Standard Chartered aims to beef up open banking capabilities
by Graham Buck
Standard Chartered has announced plans to boost its open banking capabilities, with a focus on driving innovation and technology culture.
The bank outlined several new initiatives aimed at the developer community, including opening a third-party developer portal, inhouse test lab and developer academy. The aim is to jointly develop improved client products and services through the sharing and use of application programming interfaces (APIs).

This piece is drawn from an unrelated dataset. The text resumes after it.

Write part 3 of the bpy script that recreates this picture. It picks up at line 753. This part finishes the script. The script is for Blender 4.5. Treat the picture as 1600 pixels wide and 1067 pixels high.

Among the initiatives announced is the aXess platform, which will offer developers open access to the bank’s open source code for banking products and its APIs, applications, and libraries. It serves as an adaptive layer in its technology architecture to drive connectivity and partnerships between developers, corporates and fintechs for co-creating innovative solutions.
Test lab and academy
Another initiative is aXess Labs, which is a test lab based in Bengaluru, aka Bangalore, at the centre of India’s hi-tech industry. It will be used by Standard Chartered’s in-house developers can experiment with cutting edge technologies, accelerate ideation to service delivery, enable new business models, and share open banking best practices, capabilities, and tools across the bank.
Complementing this initiative, the aXess Academy aims to enhance the skills of the bank’s developers, providing them with technical know-how for open banking through training programmes, hackathons, and technology leadership roundtables. It will also provide a forum for networking with tech networks in other industries.
“The future of banking is changing fast with massive technology-led innovations,” said Dr Sebastian Wedeniwski, Standard Chartered’s chief technology strategist.
“Our aXess initiatives to boost our open banking capabilities aims to enhance the developer experience and upskill the technology expertise of the Bank, while guiding developers on our journey to build for openness and integration.”
Series of initiatives
The open banking initiative follows other recent announcements by Standard Chartered, which include opening an African innovation hub, eXellerator lab, in Kenya.
Africa eXellerator lab will serve as a platform to collaborate with fintechs in Kenya and across the region for developing new business models and services in response to clients’ needs. It joins the bank’s other eXellerator labs in Singapore, Hong Kong, London and San Francisco.
Supported by SC Ventures, the bank’s innovation, ventures and investment unit, the Africa eXellerator lab is located at its Kenya head office in Chiromo, Nairobi.
In Asia, Standard Chartered has announced a strategic joint venture with Hong Kong telecoms groups PCCW and Hong Kong Telecom (HKT) and Ctrip Finance, a unit of the online travel agency, to establish a new standalone digital retail bank in Hong Kong. The joint venture will be conducted under a new entity, which last month received a licence to operate a virtual bank in Hong Kong by the Hong Kong Monetary Authority (HKMA).
The bank also recently announced the SC Ventures Fintech Bridge, an online platform that invites fintechs to partner with it to solve business challenges that meet client needs. It will soon launch an open digital platform for India’s small and medium enterprises (SMEs), offering access to a range of financial and business solutions.